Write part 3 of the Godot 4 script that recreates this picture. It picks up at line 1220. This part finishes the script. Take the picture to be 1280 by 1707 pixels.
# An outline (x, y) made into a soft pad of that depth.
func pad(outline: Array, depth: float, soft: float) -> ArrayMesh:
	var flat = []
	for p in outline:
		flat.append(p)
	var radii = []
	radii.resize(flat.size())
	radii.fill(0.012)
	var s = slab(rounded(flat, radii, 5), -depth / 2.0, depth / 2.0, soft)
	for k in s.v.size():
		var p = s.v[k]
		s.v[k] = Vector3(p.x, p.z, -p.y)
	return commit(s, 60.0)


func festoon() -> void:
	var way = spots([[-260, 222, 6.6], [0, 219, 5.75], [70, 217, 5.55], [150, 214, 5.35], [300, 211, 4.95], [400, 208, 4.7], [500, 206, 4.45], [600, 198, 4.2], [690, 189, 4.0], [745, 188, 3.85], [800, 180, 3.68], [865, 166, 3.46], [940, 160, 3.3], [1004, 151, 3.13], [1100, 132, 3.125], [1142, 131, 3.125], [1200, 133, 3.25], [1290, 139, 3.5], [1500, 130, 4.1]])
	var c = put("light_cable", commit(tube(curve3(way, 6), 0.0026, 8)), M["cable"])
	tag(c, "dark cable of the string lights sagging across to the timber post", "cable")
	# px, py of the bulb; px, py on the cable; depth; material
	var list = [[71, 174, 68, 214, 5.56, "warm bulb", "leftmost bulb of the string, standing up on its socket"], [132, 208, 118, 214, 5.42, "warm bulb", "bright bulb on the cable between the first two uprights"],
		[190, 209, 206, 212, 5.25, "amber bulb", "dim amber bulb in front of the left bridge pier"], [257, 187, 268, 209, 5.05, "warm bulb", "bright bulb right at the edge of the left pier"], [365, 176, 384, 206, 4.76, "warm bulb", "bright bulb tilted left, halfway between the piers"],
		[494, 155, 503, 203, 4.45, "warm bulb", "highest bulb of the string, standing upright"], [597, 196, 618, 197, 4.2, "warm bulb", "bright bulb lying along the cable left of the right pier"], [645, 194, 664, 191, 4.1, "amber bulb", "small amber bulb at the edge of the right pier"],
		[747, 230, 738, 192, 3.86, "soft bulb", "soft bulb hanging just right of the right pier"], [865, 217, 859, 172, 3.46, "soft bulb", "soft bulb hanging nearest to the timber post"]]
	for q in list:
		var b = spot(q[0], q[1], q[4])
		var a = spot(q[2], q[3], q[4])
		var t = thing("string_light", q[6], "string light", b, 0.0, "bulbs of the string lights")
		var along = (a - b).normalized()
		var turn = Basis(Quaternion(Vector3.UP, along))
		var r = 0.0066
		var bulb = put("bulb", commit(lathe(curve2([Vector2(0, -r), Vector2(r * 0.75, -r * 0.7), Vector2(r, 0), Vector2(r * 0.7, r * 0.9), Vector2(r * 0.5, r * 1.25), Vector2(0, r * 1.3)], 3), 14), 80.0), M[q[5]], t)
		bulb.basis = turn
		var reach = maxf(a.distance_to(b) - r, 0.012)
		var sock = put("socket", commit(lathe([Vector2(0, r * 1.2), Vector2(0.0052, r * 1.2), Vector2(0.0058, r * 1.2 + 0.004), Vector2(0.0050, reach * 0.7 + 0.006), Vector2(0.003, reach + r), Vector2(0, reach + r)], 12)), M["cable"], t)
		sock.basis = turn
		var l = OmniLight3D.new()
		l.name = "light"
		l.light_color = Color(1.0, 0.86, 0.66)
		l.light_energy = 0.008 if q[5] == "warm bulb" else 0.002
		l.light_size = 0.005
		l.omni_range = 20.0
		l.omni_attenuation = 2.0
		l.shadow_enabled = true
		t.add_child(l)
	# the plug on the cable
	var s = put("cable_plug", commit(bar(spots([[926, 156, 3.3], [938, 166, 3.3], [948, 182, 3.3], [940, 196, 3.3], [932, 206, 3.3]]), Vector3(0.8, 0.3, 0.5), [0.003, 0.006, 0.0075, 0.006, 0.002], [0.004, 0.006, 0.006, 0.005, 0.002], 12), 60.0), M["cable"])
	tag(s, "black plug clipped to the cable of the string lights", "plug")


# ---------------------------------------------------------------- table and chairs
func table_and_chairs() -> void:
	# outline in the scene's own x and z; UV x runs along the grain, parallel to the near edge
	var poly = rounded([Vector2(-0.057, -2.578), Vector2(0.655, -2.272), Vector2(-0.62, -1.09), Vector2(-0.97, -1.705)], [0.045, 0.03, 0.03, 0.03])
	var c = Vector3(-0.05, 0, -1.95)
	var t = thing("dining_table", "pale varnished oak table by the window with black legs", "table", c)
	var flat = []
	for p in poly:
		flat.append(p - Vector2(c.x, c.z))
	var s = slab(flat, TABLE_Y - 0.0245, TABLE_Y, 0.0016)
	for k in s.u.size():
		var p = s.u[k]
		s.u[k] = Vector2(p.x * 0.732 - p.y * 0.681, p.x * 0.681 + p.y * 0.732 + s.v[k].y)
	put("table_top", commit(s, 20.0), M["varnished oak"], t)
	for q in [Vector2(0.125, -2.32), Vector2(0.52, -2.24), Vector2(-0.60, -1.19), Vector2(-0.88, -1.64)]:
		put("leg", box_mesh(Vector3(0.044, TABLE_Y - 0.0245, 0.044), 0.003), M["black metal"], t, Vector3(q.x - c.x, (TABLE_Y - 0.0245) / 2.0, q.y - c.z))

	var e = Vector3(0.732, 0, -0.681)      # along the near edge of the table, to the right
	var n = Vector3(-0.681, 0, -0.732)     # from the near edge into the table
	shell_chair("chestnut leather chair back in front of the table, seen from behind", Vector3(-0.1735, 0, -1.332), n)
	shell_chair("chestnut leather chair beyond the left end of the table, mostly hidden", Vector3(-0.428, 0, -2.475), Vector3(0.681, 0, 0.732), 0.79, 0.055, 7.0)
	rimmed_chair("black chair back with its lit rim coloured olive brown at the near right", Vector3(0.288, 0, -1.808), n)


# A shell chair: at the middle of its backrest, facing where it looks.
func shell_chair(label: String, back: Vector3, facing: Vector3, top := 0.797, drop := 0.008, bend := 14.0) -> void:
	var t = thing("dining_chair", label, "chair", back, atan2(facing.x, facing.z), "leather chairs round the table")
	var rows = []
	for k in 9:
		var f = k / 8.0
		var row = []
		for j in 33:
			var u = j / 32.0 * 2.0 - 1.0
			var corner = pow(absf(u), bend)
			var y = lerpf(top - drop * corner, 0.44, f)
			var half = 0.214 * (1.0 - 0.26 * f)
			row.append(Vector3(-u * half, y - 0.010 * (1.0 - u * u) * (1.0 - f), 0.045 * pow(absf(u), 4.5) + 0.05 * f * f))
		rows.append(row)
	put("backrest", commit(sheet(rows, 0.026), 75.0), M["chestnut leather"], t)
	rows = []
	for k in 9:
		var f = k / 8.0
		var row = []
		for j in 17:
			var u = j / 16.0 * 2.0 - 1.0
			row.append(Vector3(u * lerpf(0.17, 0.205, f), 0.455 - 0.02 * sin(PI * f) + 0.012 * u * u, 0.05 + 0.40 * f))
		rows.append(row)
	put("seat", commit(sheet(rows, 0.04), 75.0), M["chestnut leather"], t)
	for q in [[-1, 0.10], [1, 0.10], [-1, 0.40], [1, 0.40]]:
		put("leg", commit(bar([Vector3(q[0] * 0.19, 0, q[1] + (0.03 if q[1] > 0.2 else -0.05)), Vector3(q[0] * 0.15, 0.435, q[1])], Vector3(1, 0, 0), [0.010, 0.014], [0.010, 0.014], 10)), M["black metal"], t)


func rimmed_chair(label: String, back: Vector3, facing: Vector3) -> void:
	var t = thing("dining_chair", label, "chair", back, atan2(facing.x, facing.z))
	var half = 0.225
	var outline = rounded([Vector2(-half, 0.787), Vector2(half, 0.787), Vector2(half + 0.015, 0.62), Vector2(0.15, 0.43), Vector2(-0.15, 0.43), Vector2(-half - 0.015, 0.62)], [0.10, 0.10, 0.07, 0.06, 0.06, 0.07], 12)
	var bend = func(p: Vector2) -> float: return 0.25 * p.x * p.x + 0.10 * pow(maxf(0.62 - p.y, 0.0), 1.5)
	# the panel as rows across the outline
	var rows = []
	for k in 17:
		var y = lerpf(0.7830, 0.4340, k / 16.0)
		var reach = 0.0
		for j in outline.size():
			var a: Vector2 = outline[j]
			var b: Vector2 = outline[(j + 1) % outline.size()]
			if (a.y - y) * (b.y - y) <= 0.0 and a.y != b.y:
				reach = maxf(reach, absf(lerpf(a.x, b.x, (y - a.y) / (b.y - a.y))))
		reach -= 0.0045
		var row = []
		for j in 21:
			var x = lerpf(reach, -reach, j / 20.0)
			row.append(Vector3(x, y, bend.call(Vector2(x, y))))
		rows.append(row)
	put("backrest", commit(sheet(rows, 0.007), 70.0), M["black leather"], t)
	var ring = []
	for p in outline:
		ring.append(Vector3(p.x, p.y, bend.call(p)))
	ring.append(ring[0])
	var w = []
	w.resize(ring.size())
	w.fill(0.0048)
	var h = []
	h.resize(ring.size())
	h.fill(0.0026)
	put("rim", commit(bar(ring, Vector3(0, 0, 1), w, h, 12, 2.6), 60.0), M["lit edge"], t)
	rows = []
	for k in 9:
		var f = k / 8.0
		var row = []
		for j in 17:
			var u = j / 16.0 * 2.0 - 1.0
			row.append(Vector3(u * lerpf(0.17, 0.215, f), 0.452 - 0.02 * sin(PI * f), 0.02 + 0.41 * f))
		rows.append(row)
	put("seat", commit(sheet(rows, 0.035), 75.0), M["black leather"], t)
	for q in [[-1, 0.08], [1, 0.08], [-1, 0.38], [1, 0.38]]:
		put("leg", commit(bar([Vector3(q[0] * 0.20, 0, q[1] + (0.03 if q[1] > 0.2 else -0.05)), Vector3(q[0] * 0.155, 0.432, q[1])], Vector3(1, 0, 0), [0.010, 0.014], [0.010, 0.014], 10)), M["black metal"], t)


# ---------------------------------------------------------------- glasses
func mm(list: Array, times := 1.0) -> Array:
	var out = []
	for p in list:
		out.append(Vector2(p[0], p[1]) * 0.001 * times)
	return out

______

AIM OF THE TASK: Please reproduce exactly the lines above, beginning with the first and ending with the line that contains "return commit(s, 60.0)", and include nothing outside that range.

RESPONSE TO THE TASK:
Write part 3 of the Godot 4 script that recreates this picture. It picks up at line 1220. This part finishes the script. Take the picture to be 1280 by 1707 pixels.
# An outline (x, y) made into a soft pad of that depth.
func pad(outline: Array, depth: float, soft: float) -> ArrayMesh:
	var flat = []
	for p in outline:
		flat.append(p)
	var radii = []
	radii.resize(flat.size())
	radii.fill(0.012)
	var s = slab(rounded(flat, radii, 5), -depth / 2.0, depth / 2.0, soft)
	for k in s.v.size():
		var p = s.v[k]
		s.v[k] = Vector3(p.x, p.z, -p.y)
	return commit(s, 60.0)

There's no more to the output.